Türkiye’s industrial production declined 1.1% year-over-year in March, while first-quarter output contracted 1.3% compared to the same period last year, according to official figures.
The industrial production index decreased 0.8% month-on-month in March, while first-quarter industrial production rose 0.2% compared to the previous quarter.
Among industrial subsectors, the mining and quarrying index dropped 5.6% annually in March, while the manufacturing industry index fell 1.3%. In contrast, the electricity, gas, steam and air conditioning supply sector increased 5.8% from a year earlier.

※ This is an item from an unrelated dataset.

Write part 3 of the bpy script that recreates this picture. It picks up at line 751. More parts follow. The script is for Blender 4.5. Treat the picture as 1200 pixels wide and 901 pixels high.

The sharpest annual decline came from high-technology production, which contracted 11.8%, while capital goods output fell 4.4%. Energy production was among the few areas showing strong growth, rising 6.5% year-over-year.
Monthly figures also pointed to weakness in industrial activity. Mining and quarrying output declined 1.6% from February, while manufacturing production decreased 1.1%.
The electricity, gas, steam and air conditioning sector rose 3.9% every month.
Capital goods production dropped 6.4% from the previous month, while high-technology output declined 3.2%. Durable consumer goods were one of the stronger categories, increasing 6.8% month-on-month.
The data largely reflected disruptions amid the Iran war, as rising energy costs, weakening global demand and tight monetary conditions continued to strain production.
Treasury and Finance Minister Mehmet Simsek stated that geopolitical tensions and elevated energy prices continued to pressure global trade and demand.
"Uncertainty caused by geopolitical developments and high energy prices are putting pressure on trade and demand globally," Simsek noted in a statement shared on social media.
He added that the government was implementing comprehensive measures to support industry and limit the impact of current global conditions on Türkiye’s economy.
Brokarege arm of Garanti BBVA's report said industrial activity remained weak overall despite limited quarterly growth, pointing to softer momentum in intermediate goods and durable consumer goods, while the energy sector performed relatively better.
"Leading indicators for the Turkish economy point to a slowdown," the analysts said, warning that prolonged geopolitical risks could disrupt raw material supply chains and further pressure production.
The report also noted that persistently strong inflation could keep interest rates higher for longer, increasing downside risks to economic activity.